Exodus… Voilà une affaire qui ne devrait pas faire la fierté du Maroc en 2014. L’interdiction de projeter dans les salles marocaines le dernier Ridley Scott, intervenue mercredi 24 décembre, vient comme une tache noire maculer une troisième année culturelle écoulée sans ambages, avec un département du cinéma sous la tutelle d’un ministre de la communication islamiste.
Cette censure – il n’y a pas d’autres mots pour qualifier cela – vient surtout illustrer la mainmise effective des islamistes sur ce domaine artistique. Un domaine qui avait une marge de liberté confortable sous l’ère de Nourredine Sail, ancien directeur du Centre cinématographique marocain. Un homme auquel le milieu du cinéma peut reprocher tant de choses, sauf sa conviction sincère en la liberté de créer. Ses nombreuses prises de position pour soutenir des artistes marocains stigmatisés par des associations (pour la plupart du temps islamistes) ou parfois même des officiels sont assez nombreuses dans ce sens.
Le retour de la censure était un des points que redoutait le microcosme du cinéma marocain avec le départ de Sail et la nomination de Sarim Fassi-Fihri. Non pas que l’homme au cigare, comme tout le monde l’appelle, soit lui-même un puritain ou un conservateur, mais le nouveau patron du cinéma doit sa nomination à un ministre islamiste qui risquerait d’intervenir dans les décisions. Sarim Fassi-Fihri se voulait pourtant rassurant quant à cette question de censure, comme il l’expliquait devant la caméra de Le360 au lendemain de sa nomination, début octobre dernier. Extrait Vidéo.
Déprogrammer un film des salles est un événement qui n’est plus survenu au Maroc depuis 2003 avec le film «Une minute de soleil en moins», signé Nabil Ayouch. Sarim Fassi-Fihri, lui-même, pensait que cette époque était révolue avant qu’il ne le découvre à ses dépens avec le cas d’Exodus.
Et pour cause, la chronologie de la déprogrammation d’Exodus dans les salles laisse montrer que le patron du CCM lui-même a subi des pressions pour émettre une décision d’interdiction de projection. Le Centre cinématographique avait d’abord accordé son visa pour l’exploitation au distributeur du film avant que les responsables de cette administration ne se mettent à appeler en catastrophe, le 24 décembre, jour même de la sortie, les exploitants de salles pour retirer le film de leurs écrans. Tous les propriétaires de cinéma se sont exécutés, obéissant à des instructions verbales, sauf Mounia Layadi Benkirane, distributrice du film qui a continué de le projeter au cinéma Le Collisée, à Marrakech, la salle qu’elle dirige. Résultat, le CCM a été forcé d’émettre une note interdisant l’exploitation du film datée du 26 décembre.

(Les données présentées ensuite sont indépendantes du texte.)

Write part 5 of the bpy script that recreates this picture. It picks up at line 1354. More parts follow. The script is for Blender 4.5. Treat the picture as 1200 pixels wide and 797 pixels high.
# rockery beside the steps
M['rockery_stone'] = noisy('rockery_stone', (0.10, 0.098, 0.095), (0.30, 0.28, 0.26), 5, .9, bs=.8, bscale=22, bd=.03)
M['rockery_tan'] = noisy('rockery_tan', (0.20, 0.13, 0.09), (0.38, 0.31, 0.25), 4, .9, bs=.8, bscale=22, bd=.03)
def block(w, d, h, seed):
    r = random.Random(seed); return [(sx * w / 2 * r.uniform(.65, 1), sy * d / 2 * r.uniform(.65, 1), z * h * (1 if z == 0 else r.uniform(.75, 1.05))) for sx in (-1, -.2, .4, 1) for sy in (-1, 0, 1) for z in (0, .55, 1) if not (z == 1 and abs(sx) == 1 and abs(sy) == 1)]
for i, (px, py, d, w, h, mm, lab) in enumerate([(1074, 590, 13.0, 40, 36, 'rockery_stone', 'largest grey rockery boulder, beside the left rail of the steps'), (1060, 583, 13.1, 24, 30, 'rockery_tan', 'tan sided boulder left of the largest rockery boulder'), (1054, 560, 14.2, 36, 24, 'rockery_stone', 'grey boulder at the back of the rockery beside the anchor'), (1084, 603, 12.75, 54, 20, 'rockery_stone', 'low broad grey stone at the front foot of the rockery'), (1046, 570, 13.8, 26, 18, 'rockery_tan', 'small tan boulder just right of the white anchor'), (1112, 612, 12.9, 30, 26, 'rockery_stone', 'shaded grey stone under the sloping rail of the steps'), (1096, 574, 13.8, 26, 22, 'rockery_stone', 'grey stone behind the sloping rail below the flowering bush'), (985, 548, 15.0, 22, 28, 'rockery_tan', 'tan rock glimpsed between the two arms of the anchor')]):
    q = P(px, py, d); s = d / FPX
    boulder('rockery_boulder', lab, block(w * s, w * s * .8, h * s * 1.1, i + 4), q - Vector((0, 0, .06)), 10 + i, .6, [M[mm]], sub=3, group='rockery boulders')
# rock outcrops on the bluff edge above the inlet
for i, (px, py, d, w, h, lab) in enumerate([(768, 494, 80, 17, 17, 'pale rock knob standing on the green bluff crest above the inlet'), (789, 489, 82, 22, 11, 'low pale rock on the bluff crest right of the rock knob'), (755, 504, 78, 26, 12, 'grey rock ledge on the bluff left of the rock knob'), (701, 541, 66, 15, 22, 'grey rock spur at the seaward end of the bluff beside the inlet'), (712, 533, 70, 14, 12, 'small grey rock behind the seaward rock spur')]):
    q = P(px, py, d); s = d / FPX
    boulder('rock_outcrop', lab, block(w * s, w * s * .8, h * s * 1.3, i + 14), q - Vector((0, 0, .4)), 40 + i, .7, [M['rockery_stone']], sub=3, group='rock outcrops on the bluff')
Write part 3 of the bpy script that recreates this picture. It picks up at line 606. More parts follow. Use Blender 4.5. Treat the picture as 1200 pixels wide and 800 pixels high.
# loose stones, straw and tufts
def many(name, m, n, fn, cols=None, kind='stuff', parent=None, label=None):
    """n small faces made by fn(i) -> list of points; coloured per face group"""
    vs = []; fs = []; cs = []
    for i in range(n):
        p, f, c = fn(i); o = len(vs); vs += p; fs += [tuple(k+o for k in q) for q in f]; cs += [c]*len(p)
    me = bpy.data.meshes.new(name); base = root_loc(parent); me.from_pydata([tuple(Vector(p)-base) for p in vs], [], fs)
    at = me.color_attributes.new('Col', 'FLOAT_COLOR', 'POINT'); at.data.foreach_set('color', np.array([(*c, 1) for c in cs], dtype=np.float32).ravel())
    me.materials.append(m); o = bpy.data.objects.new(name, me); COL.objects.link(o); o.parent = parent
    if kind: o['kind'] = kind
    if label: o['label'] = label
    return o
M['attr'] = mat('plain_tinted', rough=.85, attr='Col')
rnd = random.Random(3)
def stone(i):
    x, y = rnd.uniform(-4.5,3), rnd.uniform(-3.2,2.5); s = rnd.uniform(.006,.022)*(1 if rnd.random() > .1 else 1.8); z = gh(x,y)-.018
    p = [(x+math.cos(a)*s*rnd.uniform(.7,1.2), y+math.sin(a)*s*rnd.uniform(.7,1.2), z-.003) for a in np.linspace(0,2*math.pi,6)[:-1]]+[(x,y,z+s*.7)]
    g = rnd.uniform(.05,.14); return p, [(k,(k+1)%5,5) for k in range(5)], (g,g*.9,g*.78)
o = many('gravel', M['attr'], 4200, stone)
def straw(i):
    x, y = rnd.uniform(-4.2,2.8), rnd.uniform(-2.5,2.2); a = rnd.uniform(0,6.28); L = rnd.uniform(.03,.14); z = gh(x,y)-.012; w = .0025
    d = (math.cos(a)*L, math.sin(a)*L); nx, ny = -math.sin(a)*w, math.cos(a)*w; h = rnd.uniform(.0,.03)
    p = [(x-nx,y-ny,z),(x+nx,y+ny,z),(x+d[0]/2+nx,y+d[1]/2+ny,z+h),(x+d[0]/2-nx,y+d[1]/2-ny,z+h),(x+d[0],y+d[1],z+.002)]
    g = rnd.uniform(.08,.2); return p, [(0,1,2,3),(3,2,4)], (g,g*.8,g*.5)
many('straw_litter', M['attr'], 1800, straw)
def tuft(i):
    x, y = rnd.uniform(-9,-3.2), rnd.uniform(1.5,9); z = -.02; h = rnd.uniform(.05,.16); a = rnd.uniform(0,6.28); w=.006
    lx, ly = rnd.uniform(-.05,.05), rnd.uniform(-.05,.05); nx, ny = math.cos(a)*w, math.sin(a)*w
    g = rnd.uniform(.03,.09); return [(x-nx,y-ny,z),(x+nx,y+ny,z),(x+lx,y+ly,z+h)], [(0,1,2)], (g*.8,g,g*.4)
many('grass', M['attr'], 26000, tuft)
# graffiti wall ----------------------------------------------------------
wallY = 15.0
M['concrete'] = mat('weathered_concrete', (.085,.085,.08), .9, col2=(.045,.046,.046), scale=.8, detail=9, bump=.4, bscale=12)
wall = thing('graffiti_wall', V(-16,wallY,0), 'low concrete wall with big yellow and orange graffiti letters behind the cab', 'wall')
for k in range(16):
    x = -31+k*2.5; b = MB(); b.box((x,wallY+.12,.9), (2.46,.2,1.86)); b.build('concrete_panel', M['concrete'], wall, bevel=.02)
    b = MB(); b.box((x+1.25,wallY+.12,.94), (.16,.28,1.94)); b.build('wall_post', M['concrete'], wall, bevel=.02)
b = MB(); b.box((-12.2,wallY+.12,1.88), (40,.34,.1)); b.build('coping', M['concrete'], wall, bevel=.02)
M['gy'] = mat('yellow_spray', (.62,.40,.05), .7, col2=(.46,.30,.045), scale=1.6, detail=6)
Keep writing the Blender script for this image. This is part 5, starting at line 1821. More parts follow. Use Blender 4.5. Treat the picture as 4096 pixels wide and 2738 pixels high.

Pour justifier l’interdiction de ce film retraçant le mythe biblique de la fuite des Hébreux, le CCM explique qu’Exodus «personnifie dieu en un enfant dans une scène où il communique la révélation à Moise». Une raison sur laquelle peut se reposer tout le monde arabo-musulman pour interdire sa sortie en salle.
Comprenez donc qu’il n’y a pas vraiment d’exception marocaine en matière de cinéma. Demain, il ne faudra donc pas s’étonner si un film marocain se retrouve sous le coup de la censure, pour un baiser langoureux, une scène de nu, voire des propos jugés blasphématoires. L’affaire Exodus semble être le clap final pour une parenthèse de liberté que le cinéma marocain a vécue. Dommage pour notre liberté de création… Quand aux spectateurs, il ne faut pas s’en faire pour eux: Exodus ne tardera pas à être en téléchargement, en streaming ou en vente chez le vendeur de DVD de «ras derb».